I just finished a recorded biography of Beethoven (from The Teaching Company – any of their musical instruction materials, especially from Greenberg, are highly recommended!!) and in fact, the later Symphonies were considered so avant-garde as to be inaccessible by Beethoven’s audience. This of course begs the question, WHY was he so successful in his lifetime? The answer seems to be that the well-to-do liked to associate themselves with the “wild, experimental” Beethoven as a status symbol, in a somewhat similar vein to modern art pieces today.

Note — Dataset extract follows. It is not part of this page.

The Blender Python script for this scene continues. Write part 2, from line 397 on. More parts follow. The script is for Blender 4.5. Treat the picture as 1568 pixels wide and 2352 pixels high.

By contrast, in 1813 he wrote an Overture called “Wellington’s Victory” to celebrate Napoleon taking a beating at waterloo. This piece was full of simplistic structure, nationalistic bombast, and is judged now to have been basically a money-grab. At the time of it’s release it was an ENORMOUS critical success, but within 2-3 years of its debut it was considered a laughingstock, and is in fact now hardly known except to dedicated Ludwig-philes and musicologists.
Moby Dick was very slow to be recognized. The book came out to terrible reviews, mostly because it was too much in a tradition of the sentimental novel* to be considered by serious critics, and too much away from the tradition of the sentimental novel for the fans of such to like it. It was completely forgotten until the 1920s, when the conventions of the sentimental novel were long forgotten, and was hailed as a masterpiece.
There are many examples of art hailed as masterpieces at the time they were first displayed/published/performed. Some examples include The Birth of a Nation, Catcher in the Rye, Catch-22, Gravity’s Rainbow, Tchaikovsky’s Sixth Symphony, Beethoven’s Fifth and Ninth, most of Shakespeare’s works, etc.
Yes. It was nominated for nine Academy Awards, including Best Picture and won the New York Film Critics Circle Award for Best Picture.
*To understand Moby Dick, it’s useful to have read the works of Mrs. E.D.E.N. Southworth.